My qualms come not with P. D. James as crime writer, but with P. D. James as Austen fan. I was perhaps most disappointed by the flatness of the relationship between Elizabeth and Darcy and wondered if, perhaps, Elizabeth HAD been taken over by a zombie after all. The Elizabeth Darcy of this book admits that she would not have married a poor man, and weights young Georgiana’s choices between love and status equally on the scale of marriage choices. She’s an insipid shadow of her feisty self.
This all sounds rather negative, which I don’t intend. The thing that I enjoyed most about this book was the sense of rather wicked glee that comes through when P.D. James reveals herself as Austen fan, talking back to Jane Austen herself. Here she is, as Elizabeth thinks back to Darcy’s two proposals: the first rather insulting proposal, and the second request for her love, made a day later, just after she had learned of Lydia’s elopement:
It still surprised her that between Darcy’s first insulting proposal and his second successful and penitent request for her love, they had only been together in private for less than half an hour… If this were fiction, could even the most brilliant novelist contrive to make credible so short a period in which pride had been subdued and prejudice overcome? (p.50)

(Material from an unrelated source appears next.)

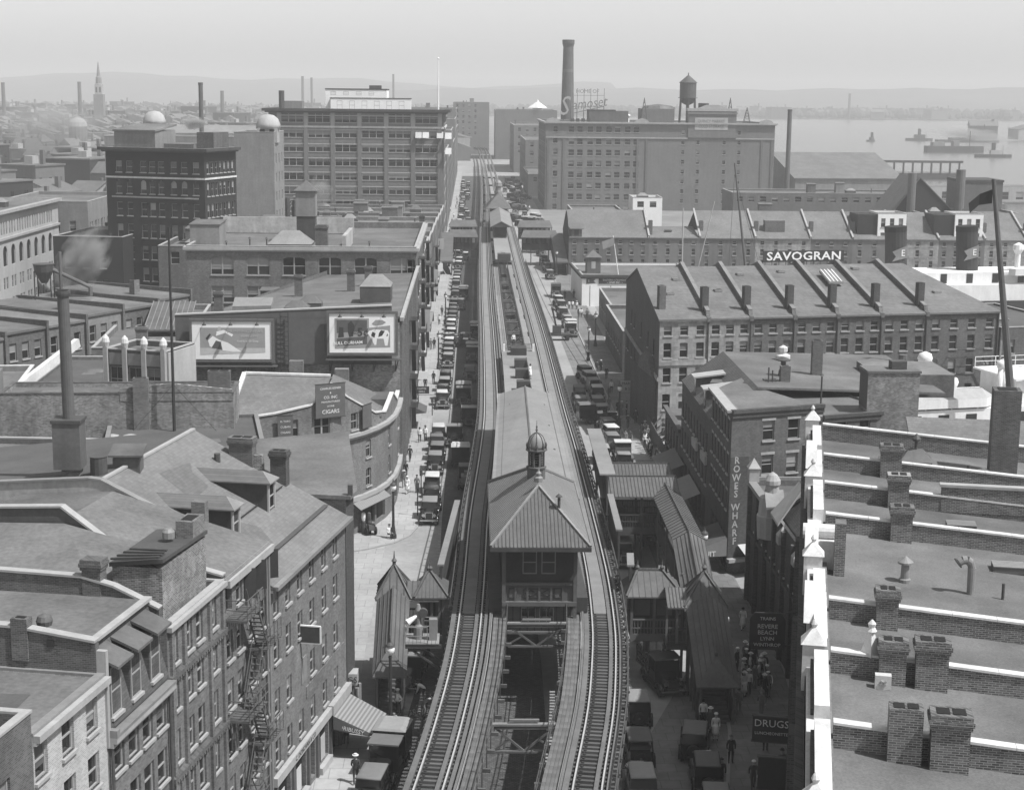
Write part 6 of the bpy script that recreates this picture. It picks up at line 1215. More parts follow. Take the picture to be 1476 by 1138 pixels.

It’s a question that James herself seeks to answer in the epilogue as Darcy unburdens himself over the same issue: “But how could you believe me altered? How could any rational creature?” (p. 307). I don’t know if James’ answer satisfies completely, but I enjoyed the interchange.
I received this book in my face-to-face bookgroup (AKA ‘The Ladies who Say Ooooh”) where at our December meeting we anonymously lend a book that we have enjoyed, knowing that it will be returned to us. After giving our response to the book, we then try to guess who donated it. I think I know who donated it. I’ll say that in spite of my qualms, I enjoyed reading this response to Pride and Prejudice written by an honest fan, who brings her own wealth of literary skill (and sound historical research) to the challenge. I don’t think it will propel me towards the zombies though.
Other reviews: Hah! Try to find a review of the book when the mini-series has been screen just days earlier!! Probably the best review that I’ve read is by our own Whispering Gums, a true Janeite!